Audiences ate it up at the time, driving the single to No. 1 on the Billboard Hot 100 for seven soft-rockin' weeks. It even earned an Oscar nomination, though it lost the award to another low point of soft-rock sogginess, the love theme from Disney's "Beauty and the Beast." It also set the mushy tone for similar Bryan Adams songs from other movies. Little did he know, he'd lit the fuse that would detonate what remained of the soft rock movement — or maybe he knew and was fine just collecting the checks.

Wind Beneath My Wings — Better Midler

You may not think of Bette Midler as a particularly controversial performer, but in the early days, when she was playing bathhouses and filling her stage shows with flirtatious raunch, she was quite the showbiz rebel. She proved she could handle the soft rock format when she pulled off an award-winning performance of the theme song from "The Rose" in 1979. Then, after a decade of making comedies and cutesy live-action films for Disney, Midler hammered a nail in the soft rock coffin with the ultimate tearjerker, "Wind Beneath My Wings." It was all downhill from there.

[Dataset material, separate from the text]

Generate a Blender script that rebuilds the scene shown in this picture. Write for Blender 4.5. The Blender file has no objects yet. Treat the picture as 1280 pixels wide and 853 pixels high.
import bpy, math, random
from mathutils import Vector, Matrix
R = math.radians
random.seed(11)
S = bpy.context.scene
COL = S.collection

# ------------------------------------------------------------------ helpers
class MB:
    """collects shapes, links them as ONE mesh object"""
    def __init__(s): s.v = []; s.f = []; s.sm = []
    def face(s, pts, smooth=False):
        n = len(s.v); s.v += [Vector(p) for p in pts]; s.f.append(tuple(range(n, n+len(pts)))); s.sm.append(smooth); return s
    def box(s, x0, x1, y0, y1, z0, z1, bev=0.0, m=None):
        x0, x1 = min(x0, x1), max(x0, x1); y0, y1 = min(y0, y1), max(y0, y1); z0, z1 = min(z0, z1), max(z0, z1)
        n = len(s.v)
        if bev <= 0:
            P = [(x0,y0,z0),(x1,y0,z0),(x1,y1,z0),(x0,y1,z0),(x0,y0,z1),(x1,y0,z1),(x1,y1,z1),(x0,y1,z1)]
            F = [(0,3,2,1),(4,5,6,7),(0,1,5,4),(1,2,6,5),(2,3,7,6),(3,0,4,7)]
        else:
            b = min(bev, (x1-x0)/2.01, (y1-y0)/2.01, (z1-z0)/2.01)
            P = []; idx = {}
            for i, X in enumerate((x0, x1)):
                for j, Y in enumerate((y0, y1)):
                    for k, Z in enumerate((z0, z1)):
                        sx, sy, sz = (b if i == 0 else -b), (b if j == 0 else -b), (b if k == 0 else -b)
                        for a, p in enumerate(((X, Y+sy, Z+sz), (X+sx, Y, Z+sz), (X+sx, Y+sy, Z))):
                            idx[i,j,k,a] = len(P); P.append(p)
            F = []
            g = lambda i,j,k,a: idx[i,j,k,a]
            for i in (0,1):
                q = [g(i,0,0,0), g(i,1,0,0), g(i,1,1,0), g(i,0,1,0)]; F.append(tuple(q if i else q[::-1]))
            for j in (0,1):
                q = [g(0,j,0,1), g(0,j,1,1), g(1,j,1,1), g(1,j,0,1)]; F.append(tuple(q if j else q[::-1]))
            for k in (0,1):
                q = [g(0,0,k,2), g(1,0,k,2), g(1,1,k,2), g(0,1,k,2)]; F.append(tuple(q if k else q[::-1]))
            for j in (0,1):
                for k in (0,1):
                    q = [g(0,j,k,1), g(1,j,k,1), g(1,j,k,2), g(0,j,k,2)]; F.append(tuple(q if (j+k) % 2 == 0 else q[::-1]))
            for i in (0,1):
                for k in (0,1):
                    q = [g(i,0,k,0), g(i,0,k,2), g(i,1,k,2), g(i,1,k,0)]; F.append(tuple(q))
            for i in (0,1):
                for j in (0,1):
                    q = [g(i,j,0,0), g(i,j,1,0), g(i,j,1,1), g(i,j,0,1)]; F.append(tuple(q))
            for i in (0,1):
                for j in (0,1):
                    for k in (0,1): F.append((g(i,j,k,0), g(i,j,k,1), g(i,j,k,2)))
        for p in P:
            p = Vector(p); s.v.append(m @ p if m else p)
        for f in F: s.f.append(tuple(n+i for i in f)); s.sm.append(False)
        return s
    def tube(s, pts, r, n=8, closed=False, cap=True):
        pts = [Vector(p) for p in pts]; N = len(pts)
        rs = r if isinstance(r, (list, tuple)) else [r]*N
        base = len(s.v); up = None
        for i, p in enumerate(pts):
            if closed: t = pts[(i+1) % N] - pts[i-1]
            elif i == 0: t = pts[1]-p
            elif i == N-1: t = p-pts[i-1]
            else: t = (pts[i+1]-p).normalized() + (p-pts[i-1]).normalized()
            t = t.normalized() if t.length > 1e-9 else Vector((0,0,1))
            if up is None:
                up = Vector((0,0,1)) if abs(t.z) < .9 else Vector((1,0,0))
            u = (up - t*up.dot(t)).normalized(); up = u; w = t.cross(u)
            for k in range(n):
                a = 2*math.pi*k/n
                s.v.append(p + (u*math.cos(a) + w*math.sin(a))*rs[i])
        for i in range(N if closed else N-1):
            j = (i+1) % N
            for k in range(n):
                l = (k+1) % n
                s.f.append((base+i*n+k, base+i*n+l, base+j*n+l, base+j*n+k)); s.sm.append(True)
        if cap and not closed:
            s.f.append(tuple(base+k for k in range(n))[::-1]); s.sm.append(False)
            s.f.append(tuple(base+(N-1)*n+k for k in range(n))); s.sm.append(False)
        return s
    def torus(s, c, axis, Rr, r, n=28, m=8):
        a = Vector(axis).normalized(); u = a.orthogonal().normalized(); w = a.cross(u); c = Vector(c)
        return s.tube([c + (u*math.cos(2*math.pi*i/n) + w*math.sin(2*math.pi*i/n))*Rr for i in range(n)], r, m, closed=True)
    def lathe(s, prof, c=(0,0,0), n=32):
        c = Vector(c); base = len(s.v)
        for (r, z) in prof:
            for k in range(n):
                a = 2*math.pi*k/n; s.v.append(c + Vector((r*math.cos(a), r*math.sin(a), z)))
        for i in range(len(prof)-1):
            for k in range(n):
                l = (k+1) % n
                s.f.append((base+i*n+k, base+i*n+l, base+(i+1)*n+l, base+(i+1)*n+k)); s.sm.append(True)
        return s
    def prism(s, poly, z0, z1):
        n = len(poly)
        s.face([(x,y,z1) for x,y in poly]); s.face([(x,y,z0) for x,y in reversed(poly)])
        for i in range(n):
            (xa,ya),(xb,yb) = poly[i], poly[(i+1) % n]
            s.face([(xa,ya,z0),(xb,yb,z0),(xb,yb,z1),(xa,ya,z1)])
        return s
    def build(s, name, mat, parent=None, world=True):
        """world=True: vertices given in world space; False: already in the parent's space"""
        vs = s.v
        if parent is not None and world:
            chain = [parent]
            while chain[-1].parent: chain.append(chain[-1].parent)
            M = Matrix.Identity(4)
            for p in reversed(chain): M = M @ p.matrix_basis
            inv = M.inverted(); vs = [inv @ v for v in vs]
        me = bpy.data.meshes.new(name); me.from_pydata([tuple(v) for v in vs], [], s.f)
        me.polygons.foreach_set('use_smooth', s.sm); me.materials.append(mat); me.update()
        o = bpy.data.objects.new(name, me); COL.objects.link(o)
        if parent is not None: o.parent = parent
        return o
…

Midler's version was another soundtrack slurper that played over the credits of her mawkish 1988 drama, "Beaches." It was a cover of a song recorded by pop siren Sheena Easton, R&B legend Gladys Knight, and soul singer Lou Rawls, all following on one another's heels between 1982 and 1983. Each time it passed hands, it seemed to gather more lacquer, until Midler blasted it with a final coat of soft rock sheen that couldn't be topped. The song became a No. 1 smash and won Grammys for Record of the Year and Song of the Year.

Once Midler had wrung all the emotion she could out of the lyrics and melody, there was little else any other artist could do to the song. It had been mashed to pulp, yet another indicator of the quickly dissolving soft rock genre, albeit a wildly successful one.

Truly Madly Deeply — Savage Garden

There was nothing savage about Savage Garden's maudlin sopper, "Truly Madly Deeply," a tune that came complete with a quavering vocal performance and lyrics that sounded like eighth-grade poetry. It was worlds away from the bands initial single "I Want You," a groove-driven slice of electro pop sunshine that tossed out rapid-fire rap-lite lyrics that included the unforgettable phrase "Sweet like a chic-a-cherry cola." Now that song was a fun time.

But "Truly Madly Deeply" was a real bummer of a latecomer to the soft rock party, arriving in 1997 after the balloons had all been popped and the confetti had been swept away. The band seemed to be trying to give soft rock a modern resurrection. But a laughable chorus like "I wanna stand with you on a mountain / I wanna bathe with you in the sea / I wanna lay like this forever / Until the sky falls down on me" was more than just a reminder that soft rock had taken a permanent downturn. It was practically an underwater fireworks display letting music fans know that the genre couldn't be revived. It provided a singable soft rock death rattle, if nothing else.

And yet somehow, the song went to No. 1 in the U.S., Australia, and Canada and was ranked the greatest Adult Contemporary song ever by American Billboard. Ironically, it's also the epitaph on the soft rock headstone. Rest well, soft rock; we hardly knew ye.